Using AI in professional work.
As AI generated imagery and videos approach the miniature singularity of being indistinguishable from reality, this brings about an important consideration for not only service and labor workers faced with the prospect of losing their livelyhoods, but also for all aspects of creative work.
It can be thought of as a siren in the deep unknown waters of neural networks, calling sailors to dive overboard with beautiful tempting promises.
If you do take the plunge, you are overwhelmed by short-term gratification and even some creative gains.
New ideas you hadnt considered, visual concepts merged into new visions, awe-inspiring strategies for abusing the psychology of an audience.
But as you remain in the deep, becoming evermore dependant on the siren’s whispers of beautiful promises and ideas, something slowly begins to change within your own vision of your own creative endeavors..
They are no longer your own, but rather you are transformed from a creator, to a middle-manager between the true creative genius (the AI), and its audience, no longer your audience.

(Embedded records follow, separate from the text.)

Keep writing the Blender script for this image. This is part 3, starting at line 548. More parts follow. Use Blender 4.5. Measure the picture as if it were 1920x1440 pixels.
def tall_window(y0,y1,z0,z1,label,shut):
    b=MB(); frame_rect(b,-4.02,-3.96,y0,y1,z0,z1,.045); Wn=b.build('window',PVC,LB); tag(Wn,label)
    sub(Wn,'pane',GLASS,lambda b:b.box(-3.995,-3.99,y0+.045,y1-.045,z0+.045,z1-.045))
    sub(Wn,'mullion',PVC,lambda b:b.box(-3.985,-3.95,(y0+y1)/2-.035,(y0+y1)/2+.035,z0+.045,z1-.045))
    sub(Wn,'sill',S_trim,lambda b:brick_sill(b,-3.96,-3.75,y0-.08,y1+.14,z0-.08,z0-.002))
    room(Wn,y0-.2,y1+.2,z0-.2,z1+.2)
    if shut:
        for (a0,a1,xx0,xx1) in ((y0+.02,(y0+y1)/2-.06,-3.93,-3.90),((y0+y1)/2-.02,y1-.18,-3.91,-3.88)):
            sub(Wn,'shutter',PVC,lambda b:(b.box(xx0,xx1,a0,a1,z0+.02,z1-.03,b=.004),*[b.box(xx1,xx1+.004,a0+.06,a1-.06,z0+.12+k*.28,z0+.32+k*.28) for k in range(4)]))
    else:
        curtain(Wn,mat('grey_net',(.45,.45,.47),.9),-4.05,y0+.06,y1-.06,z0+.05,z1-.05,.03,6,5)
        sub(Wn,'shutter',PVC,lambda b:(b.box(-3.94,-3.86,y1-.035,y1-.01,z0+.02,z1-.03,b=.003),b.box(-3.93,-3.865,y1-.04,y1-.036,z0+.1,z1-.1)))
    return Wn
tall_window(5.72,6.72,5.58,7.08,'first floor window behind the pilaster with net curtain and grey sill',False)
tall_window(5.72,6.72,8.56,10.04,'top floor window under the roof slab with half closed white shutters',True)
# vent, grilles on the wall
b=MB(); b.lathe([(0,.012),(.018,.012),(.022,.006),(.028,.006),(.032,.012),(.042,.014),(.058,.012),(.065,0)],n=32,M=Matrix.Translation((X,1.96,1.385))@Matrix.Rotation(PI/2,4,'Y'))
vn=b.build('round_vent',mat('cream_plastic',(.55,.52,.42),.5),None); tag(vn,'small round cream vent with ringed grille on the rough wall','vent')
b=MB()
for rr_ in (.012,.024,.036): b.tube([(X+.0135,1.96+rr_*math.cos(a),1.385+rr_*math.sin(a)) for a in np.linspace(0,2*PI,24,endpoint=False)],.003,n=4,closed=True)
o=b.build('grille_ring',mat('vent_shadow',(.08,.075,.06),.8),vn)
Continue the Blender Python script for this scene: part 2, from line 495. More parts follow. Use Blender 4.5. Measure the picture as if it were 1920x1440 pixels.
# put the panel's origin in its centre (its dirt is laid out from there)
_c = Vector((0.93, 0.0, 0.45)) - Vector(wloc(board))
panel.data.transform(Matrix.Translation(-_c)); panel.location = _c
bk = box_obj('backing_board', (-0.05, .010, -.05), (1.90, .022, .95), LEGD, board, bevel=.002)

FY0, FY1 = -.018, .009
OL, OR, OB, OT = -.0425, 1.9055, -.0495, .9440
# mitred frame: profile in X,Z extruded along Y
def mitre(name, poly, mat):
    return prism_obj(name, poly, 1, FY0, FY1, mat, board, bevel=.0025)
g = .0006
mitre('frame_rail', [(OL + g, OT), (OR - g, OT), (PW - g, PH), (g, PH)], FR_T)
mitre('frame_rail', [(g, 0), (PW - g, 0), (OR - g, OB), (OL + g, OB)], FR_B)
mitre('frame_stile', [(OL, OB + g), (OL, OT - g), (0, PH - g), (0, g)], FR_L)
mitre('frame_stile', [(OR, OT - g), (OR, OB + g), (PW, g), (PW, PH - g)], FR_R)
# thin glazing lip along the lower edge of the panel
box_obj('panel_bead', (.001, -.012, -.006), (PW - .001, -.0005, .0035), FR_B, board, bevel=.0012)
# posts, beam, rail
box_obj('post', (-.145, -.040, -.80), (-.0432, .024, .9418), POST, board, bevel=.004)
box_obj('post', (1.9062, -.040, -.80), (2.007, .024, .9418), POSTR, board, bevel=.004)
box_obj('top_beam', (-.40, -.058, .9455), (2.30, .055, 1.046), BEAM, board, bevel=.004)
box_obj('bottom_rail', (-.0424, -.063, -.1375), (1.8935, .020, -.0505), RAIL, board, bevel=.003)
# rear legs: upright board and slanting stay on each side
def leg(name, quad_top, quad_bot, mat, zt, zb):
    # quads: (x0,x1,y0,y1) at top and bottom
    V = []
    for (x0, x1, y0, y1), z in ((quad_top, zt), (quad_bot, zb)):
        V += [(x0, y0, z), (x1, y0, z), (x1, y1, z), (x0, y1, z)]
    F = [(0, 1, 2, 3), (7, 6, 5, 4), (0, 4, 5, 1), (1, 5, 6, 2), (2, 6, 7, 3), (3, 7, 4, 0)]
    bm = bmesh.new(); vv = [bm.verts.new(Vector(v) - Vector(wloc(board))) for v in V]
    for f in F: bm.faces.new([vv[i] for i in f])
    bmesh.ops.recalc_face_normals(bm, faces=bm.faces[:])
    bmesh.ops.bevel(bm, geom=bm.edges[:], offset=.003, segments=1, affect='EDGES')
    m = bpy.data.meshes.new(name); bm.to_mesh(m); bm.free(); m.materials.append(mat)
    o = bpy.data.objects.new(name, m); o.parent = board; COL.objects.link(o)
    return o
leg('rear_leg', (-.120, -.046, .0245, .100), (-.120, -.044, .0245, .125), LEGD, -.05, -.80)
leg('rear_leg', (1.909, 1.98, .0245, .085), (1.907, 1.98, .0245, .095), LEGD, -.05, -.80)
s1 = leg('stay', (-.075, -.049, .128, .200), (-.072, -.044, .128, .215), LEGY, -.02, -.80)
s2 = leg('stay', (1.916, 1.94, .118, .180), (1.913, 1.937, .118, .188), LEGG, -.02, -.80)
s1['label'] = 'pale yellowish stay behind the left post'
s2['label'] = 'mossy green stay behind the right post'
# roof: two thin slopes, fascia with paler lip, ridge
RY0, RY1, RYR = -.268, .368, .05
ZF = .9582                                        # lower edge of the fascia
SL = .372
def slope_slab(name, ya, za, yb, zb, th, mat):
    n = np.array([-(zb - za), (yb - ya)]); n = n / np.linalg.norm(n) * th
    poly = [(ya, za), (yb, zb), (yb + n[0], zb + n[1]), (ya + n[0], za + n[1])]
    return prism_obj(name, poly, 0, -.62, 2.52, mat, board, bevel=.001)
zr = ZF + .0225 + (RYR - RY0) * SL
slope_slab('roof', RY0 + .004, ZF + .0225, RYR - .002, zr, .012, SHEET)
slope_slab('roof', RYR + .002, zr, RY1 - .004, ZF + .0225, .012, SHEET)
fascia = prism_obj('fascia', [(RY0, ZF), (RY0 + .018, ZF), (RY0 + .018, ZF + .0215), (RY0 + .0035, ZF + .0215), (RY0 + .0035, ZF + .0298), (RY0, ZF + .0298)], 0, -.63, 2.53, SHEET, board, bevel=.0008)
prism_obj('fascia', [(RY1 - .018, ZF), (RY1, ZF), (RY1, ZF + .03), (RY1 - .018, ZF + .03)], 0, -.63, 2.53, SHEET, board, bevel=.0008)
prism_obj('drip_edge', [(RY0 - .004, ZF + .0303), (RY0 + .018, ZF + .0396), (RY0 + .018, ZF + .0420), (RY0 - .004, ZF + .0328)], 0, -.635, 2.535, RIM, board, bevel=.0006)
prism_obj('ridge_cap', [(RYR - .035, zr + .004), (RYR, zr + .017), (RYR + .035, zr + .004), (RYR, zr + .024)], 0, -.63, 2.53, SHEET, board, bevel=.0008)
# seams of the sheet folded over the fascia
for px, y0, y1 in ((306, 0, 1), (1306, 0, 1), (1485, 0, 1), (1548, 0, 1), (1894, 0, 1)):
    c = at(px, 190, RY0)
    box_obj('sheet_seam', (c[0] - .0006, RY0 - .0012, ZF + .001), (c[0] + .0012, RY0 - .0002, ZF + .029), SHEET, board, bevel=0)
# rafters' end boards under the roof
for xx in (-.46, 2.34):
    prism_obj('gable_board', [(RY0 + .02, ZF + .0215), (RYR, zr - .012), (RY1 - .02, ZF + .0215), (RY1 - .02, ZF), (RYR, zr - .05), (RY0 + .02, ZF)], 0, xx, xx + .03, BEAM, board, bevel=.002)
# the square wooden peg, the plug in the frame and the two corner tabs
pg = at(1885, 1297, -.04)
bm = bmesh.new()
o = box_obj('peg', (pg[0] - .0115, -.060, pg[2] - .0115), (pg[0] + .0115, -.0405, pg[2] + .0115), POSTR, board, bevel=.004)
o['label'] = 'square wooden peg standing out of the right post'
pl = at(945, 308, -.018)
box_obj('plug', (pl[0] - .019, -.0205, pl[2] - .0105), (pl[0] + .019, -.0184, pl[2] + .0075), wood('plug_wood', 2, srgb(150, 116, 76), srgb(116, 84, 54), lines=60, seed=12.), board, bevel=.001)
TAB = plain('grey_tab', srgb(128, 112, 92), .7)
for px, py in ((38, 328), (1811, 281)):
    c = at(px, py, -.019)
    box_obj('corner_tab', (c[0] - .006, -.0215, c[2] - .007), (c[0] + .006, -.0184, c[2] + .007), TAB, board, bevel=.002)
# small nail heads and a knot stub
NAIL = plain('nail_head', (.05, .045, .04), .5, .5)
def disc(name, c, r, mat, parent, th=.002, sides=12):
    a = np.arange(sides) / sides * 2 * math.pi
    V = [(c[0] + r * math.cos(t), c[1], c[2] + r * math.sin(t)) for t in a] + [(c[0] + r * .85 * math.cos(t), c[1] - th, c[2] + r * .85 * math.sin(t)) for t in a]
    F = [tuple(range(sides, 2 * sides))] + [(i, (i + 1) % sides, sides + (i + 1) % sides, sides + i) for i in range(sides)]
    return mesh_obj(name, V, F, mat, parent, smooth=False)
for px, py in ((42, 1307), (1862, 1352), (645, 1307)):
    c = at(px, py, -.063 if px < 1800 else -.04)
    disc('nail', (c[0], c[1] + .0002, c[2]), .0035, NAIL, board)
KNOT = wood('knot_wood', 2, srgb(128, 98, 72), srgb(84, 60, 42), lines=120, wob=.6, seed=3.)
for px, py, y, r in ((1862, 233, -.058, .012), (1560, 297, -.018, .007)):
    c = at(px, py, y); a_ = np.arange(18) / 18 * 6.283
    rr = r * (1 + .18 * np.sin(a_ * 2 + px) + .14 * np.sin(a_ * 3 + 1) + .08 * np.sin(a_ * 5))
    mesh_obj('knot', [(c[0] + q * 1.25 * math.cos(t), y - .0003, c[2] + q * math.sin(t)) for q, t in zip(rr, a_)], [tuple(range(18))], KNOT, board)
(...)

To put it more concretely, the more we rely on AI generative content, the less “we” actually create as we outsource our very human soul, our very sentient spirit of what art means and why it means anything to other humans, to a cold machine which doesnt understand what it “is” to feel anything after watching a gripping movie or listening to a tearwrenching song.
AI is powerful, as a tool it is extraordinarily valuable. Even for creative endeavors, absolutely no question about that.
But we should take care to use it as a tool, not as a substitute for our creative muse, for our spirit. For our “gut feeling”.
For example, using generative AI to achieve goals we otherwise couldnt reasonably achieve manually.
Transitions between entirely different scenes, where our own human vision require a magical blend from one scene to another without just traditional fade or swipe transitions. A few seconds tying two human visions together.
But using it to entirely morph what we created into something that essentially becomes the AI’s own creative property, or outright generate full complete content with only prompt engineering as our human input, is an inevitably self-destructive sip of the sirens call.
Risks of creative atrophy, and the rise of human-made value.
The more we rely on AI, the less we grow and learn.
We become wholly dependant on it, and cannot create equivalent work without it. We become creative imposters.
As time passes, our audiences will grow tired of endless perfect AI creations, and will crave for something “real” again.
”AI slop” is nowhere near reaching its peak.
The hitherto unknown concept of “Human-made” will attain value as a new currency of authenticity, of meaning something.